I had thought about how nice it would be if the complex had a garden, but never seriously. But now, yeah, I think we could do it. I know there are people here who would be interested, people whose front steps are crammed with flowers and the occasional tomato plant and whose windows look like mini jungles. And there are at least 3 sites that would work well as garden spaces. So Katie and I are going to speak with the owner on Friday, see if she gives the ok to feel out the other residents about whether this is something that they might be interested in. The way I see it, if this works, it could be a selling point for the complex...its own pool, laundry facilities on site, and a community garden!
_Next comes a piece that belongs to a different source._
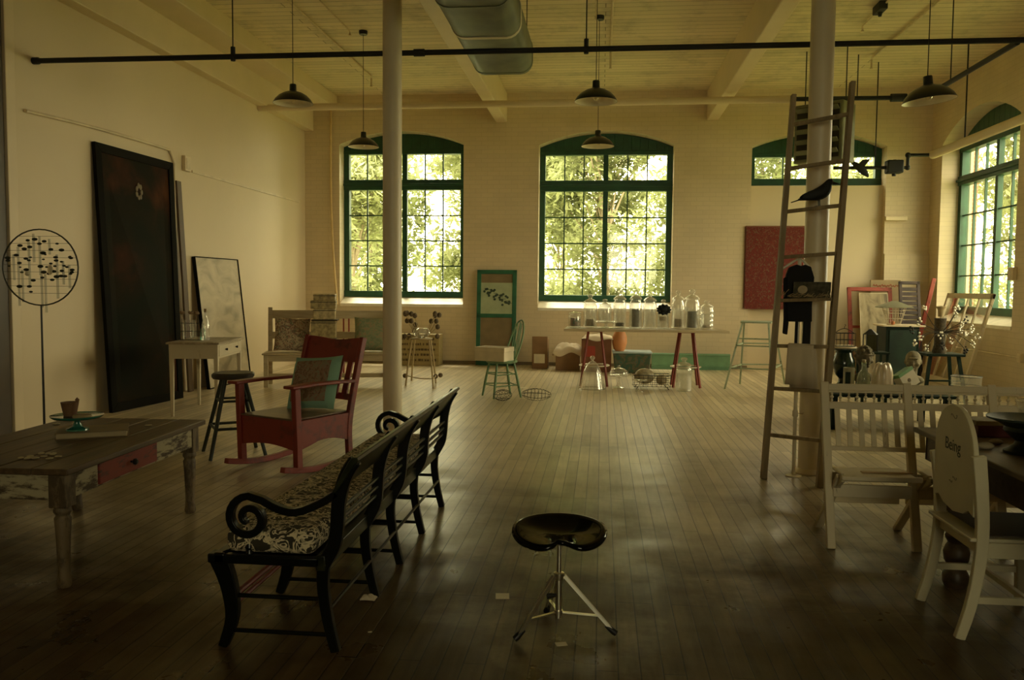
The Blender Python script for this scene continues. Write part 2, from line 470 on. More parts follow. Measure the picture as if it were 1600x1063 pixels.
M_sill = plain('white_sill_paint', (.86,.80,.66), .5)
def win(idx, fn, op, cols, rows, z_bot, transom, label):
    """steel and wood window: transom light over a tall sash, both cut by thin glazing bars"""
    a, b, z0, zs, zp = op; z0 = z_bot
    root = bpy.data.objects.new('window_%d' % idx, None); col.objects.link(root); root['kind'] = 'structure'
    root.location = fn((a+b)/2, z0, D)
    inv = -Vector(root.location)
    def loc(u, v, t): p = Vector(fn(u, v, t)) + inv; return tuple(p)
    fr = MB(); fw = .10
    def rect(mb, u0, u1, v0, v1, t0, t1): mb.prism([(u0, v0), (u1, v0), (u1, v1), (u0, v1)], loc, t0, t1)
    zt = zs - .09         # underside of the head board
    rect(fr, a, a+fw, z0, zs, D, D+.14); rect(fr, b-fw, b, z0, zs, D, D+.14)
    ar = arch(a, b, zs, zp); fr.strip(ar, [(p[0], zt) for p in ar], loc, D+.02, D+.12)   # arched head board
    rect(fr, a, b, zt-.05, zt+.02, D-.01, D+.14)
    rect(fr, a, b, z0, z0+.12, D-.02, D+.14)
    if transom:
        ztr = transom[0]; zth = transom[1]
        rect(fr, a, b, ztr, zth, D-.02, D+.14)
        rect(fr, a, b, (ztr+zth)/2-.02, (ztr+zth)/2+.02, D-.05, D)
    m = (a+b)/2
    fr.v = fr.v
    o = fr.build('frame', M_green, root, bevel=.006)
    bars = MB()
    rect(bars, m-.045, m+.045, z0+.1, zt-.04, D+.02, D+.10)
    th = .022
    def lights(v0, v1, nr):
        ua, ub = a+fw, b-fw
        for half in ((ua, m-.045), (m+.045, ub)):
            n2 = cols//2
            for i in range(1, n2):
                u = half[0]+(half[1]-half[0])*i/n2
                rect(bars, u-th/2, u+th/2, v0, v1, D+.04, D+.08)
        for j in range(1, nr):
            v = v0+(v1-v0)*j/nr
            rect(bars, ua, ub, v-th/2, v+th/2, D+.04, D+.08)
    if transom:
        lights(zth, zt-.05, 1); lights(z0+.12, ztr, rows)
    else: lights(z0+.12, zt-.05, 1)
    bars.build('glazing_bars', M_green, root)
    g = MB(); rect(g, a+.05, b-.05, z0+.06, zt-.02, D+.055, D+.061); g.build('glass', M_pane, root)
    return root

zt1 = bx(630, 298)[1]; zt2 = bx(630, 281)[1]
win(1, backfn, W1, 6, 4, W1[2], (bx(630,297)[1], bx(630,281)[1]), '')
win(2, backfn, W2, 6, 4, W2[2], (bx(946,299)[1], bx(946,282)[1]), '')
win(3, backfn, W3, 4, 1, W3s, None, '')
for i, (a, b) in enumerate(RY):
    win(4+i, rightfn, (a, b, z0R, zsR, zpR), 6, 4, z0R, (3.16, 3.31), '')
win(6, frontfn, WF[0], 6, 3, 1.30, (3.16, 3.31), '')  # the added front window, out of view, lets in extra daylight
def sill(W, fn):
    def f2(u, v, t): return fn(t, v, u)
    a, b, z = W[0]+.003, W[1]-.003, W[2]
    struct(MB().prism([(-.012, z-.165), (-.012, z-.115), (D, z+.012), (D+.13, z+.012), (D+.13, z-.165)], f2, a, b).build('window_sill', M_sill, bevel=.004))
for W, fn in ((W1, backfn), (W2, backfn), (WF[0], frontfn)): sill(W, fn)
for (a, b) in RY: sill((a, b, z0R), rightfn)
for W in WF: portal(((W[0]+W[1])/2, YF-TH-.06, (W[2]+W[4])/2), (PI/2, 0, 0), W[1]-W[0]+.1, W[4]-W[2]+.1)
for W in (W1, W2, (W3[0], W3[1], W3s, W3[3], W3[4])):
    portal(((W[0]+W[1])/2, YB+TH+.06, (W[2]+W[4])/2), (-PI/2, 0, 0), W[1]-W[0]+.1, W[4]-W[2]+.1)
for (a, b) in RY:
    portal((XR+TH+.06, (a+b)/2, (z0R+zpR)/2), (0, PI/2, 0), zpR-z0R+.1, b-a+.1)

# ------------------------------------------------------------------ outdoors: trees seen through the windows
def leaf_mat(name, c, tr=.5):
    m, nt, b = newmat(name); nt.nodes.remove(b); out = nt.nodes['Material Output']
    oi = N(nt, 'ShaderNodeTexNoise'); oi.inputs['Scale'].default_value = 1.3; oi.inputs['Detail'].default_value = 3
    nt.links.new(coords(nt), oi.inputs['Vector'])
    r = ramp(nt, [(.35, tuple(x*.55 for x in c)), (.6, c)], oi.outputs['Fac'])
    d = N(nt, 'ShaderNodeBsdfDiffuse'); t = N(nt, 'ShaderNodeBsdfTranslucent'); mx = N(nt, 'ShaderNodeMixShader'); mx.inputs[0].default_value = tr
    nt.links.new(r.outputs[0], d.inputs[0]); nt.links.new(r.outputs[0], t.inputs[0])
    nt.links.new(d.outputs[0], mx.inputs[1]); nt.links.new(t.outputs[0], mx.inputs[2]); nt.links.new(mx.outputs[0], out.inputs[0])
    return m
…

Assuming she gives the ok, I'd like to hang flyers up and try to have a meeting sometime in July to see if there is any real interest. Since my knowledge about gardening is limited, I'd love it if someone who has some more experience decides to help, but whatever, we'll figure it out. If we can get an okay on the site, fence it off, lay mulch and compost, and possibly lay out beds, all this fall, we will have a good start for next spring's planting season.



I really want this to work, I want this more than I've wanted anything in a long time. And assuming we get the ok, and assuming we have others interested, next spring could be a time of planting and growing and hopefully making a few new friends here. Wish me luck!